PayPal Moves Closer To Full Bitcoin Acceptance
New agreement follows similar announcement by subsidiary Braintree earlier this month
Online payments processor PayPal has moved a step closer towards accepting Bitcoin by announcing it has teamed up with three major cryptocurrency providers.
The eBay-owned company will partner with BitPay, Coinbase and GoCoin to allow payments via several forms of digital currency, including Litecoin and Dogecoin.
The agreement means that PayPal will not be processing the payments, with the three companies doing so instead. Users will also not be able to store Bitcoins in their PayPal online wallets.
The service has gone live today and will initially be available to sellers of digital goods such as music and online gaming in North America, with further rollouts planned based on the success of the initial launch.
PayPal did not say which merchants would be using the integration immediately, but did confirm that it would receive a fee from the Bitcoin processors for every referral, though he did not disclose the amount per transaction.
Embracing innovation
“We’re proceeding gradually, supporting Bitcoin in some ways today and holding off on other ways until we see how things develop,” Scott Ellison, senior director of corporate strategy, wrote in a blog post on the Paypal website.
“Paypal has always embraced innovation, but always in ways that make payments safer and more reliable for our customers.

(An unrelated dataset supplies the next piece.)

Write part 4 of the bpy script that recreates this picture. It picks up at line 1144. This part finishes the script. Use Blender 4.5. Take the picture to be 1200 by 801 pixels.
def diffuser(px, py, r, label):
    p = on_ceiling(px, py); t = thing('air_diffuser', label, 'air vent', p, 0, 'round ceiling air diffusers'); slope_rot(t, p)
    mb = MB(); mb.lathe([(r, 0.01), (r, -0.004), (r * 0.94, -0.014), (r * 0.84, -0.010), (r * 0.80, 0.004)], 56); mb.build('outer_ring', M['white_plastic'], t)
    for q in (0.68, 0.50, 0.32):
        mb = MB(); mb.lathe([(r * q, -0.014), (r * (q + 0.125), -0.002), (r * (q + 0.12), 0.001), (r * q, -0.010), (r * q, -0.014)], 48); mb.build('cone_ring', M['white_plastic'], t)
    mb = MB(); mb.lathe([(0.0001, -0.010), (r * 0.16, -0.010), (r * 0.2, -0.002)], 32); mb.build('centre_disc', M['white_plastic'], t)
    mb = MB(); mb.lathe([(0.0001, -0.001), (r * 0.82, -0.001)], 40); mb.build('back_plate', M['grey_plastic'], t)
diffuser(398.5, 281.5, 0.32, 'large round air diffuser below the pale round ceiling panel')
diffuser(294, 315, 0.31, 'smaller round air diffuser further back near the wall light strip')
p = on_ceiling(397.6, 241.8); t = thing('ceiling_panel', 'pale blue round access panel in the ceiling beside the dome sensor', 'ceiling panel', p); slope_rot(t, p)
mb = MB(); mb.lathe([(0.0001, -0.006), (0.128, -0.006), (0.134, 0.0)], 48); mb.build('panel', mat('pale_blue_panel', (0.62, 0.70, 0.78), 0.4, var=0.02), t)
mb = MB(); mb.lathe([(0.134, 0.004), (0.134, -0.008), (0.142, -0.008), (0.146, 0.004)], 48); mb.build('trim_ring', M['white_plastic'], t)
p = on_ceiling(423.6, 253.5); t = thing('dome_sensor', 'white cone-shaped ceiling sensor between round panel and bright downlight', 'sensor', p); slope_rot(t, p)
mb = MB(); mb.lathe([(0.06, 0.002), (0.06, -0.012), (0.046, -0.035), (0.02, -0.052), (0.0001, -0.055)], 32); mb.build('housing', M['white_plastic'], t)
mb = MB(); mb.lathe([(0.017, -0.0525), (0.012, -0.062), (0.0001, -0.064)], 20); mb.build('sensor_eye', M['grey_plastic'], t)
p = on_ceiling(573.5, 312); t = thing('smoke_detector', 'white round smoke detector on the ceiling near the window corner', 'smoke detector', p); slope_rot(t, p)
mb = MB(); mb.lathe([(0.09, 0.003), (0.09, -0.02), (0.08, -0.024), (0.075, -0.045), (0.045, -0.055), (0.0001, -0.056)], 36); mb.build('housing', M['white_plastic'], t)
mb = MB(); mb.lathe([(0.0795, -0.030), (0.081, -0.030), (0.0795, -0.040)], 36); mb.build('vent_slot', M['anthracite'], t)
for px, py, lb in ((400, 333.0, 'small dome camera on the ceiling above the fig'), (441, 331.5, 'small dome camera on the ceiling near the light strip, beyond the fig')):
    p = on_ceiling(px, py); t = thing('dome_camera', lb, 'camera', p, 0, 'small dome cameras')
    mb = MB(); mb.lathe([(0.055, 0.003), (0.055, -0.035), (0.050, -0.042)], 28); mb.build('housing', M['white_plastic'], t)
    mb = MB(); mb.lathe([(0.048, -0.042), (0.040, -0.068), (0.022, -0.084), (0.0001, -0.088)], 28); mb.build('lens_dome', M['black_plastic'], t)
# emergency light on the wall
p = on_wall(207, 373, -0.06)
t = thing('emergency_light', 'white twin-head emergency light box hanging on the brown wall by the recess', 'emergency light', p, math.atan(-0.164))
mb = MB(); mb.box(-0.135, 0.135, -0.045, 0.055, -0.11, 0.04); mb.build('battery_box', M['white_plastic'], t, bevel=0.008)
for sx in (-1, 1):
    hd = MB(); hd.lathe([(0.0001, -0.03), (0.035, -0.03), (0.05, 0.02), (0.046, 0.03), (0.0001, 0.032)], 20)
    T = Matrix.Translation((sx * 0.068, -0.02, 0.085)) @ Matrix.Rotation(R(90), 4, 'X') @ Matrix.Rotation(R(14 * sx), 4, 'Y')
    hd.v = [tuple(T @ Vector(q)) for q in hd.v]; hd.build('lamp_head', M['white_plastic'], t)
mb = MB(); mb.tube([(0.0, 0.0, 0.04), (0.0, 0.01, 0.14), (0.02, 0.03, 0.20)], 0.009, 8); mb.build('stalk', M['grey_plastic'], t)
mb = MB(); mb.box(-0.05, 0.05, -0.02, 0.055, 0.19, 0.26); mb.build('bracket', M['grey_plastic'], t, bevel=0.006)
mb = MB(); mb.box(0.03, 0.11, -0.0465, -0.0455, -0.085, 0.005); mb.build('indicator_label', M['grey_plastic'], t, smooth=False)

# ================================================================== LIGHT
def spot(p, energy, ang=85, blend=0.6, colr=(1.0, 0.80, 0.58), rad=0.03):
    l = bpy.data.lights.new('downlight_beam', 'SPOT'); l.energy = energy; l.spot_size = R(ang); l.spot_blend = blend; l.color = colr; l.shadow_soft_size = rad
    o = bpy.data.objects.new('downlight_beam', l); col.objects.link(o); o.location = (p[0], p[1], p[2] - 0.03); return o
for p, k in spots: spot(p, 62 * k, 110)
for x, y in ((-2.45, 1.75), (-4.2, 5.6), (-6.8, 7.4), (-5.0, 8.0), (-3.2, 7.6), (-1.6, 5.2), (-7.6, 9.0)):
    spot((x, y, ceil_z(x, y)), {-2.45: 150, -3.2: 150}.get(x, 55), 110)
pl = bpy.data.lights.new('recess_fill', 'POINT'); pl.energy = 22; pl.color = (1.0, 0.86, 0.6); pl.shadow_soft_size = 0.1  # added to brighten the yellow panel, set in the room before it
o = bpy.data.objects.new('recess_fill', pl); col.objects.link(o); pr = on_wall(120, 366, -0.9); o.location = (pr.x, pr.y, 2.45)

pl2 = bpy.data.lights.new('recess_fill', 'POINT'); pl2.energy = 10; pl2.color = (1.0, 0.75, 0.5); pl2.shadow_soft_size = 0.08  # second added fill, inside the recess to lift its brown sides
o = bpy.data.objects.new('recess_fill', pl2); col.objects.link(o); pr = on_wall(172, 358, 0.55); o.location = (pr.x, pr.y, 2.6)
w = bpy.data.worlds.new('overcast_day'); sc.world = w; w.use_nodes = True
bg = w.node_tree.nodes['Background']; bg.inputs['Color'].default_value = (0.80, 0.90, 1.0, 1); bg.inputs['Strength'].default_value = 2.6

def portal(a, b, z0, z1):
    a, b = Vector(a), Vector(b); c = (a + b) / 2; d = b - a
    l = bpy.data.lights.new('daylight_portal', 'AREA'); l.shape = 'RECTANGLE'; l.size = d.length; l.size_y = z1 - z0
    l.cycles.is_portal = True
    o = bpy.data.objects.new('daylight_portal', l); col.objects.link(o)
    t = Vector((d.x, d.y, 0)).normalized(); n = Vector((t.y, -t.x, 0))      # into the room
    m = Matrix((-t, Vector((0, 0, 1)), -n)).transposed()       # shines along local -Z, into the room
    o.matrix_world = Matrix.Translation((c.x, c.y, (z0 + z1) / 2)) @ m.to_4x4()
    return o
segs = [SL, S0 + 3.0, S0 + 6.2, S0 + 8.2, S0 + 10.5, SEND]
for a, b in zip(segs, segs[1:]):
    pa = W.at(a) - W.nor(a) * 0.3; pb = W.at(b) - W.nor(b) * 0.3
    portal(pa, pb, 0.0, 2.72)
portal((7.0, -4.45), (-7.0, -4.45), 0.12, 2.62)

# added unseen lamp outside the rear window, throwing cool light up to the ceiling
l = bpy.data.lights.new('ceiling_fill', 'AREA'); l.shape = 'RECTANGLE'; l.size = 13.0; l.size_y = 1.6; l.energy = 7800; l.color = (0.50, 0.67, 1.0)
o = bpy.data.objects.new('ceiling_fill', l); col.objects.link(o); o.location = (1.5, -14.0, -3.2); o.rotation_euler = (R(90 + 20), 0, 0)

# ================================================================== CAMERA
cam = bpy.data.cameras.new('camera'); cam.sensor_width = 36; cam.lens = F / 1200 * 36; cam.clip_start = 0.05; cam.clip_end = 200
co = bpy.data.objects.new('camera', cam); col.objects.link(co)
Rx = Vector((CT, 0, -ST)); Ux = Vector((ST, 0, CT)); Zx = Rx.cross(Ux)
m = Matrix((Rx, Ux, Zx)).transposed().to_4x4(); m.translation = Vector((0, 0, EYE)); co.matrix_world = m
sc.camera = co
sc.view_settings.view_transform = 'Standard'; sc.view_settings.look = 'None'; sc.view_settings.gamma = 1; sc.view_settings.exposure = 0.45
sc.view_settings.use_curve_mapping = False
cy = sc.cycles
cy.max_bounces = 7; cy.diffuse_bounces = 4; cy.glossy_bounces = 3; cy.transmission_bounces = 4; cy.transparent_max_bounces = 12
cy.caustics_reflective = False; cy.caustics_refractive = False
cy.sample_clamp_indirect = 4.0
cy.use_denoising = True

Our approach to Bitcoin is no different.”
PayPal’s subsidiary company Braintree Payments announced last month that it was working to integrate Bitcoin into its digital payments system, a move seen by many as the first indication that the cryptocurrency would be heading to both PayPal and eBay soon.
Bitcoin has garnered huge interest around the world since its launch several years ago, leading to both positive and negative headlines as investors try to profit off the currency. Earlier this month, the Bank of England cautioned that Bitcoin could pose a threat to financial stability in the UK, should it see widespread adoption, due mainly to Bitcoin’s inherent volatility, restrictions on the number of coins in circulation, and the prospect of higher transaction costs.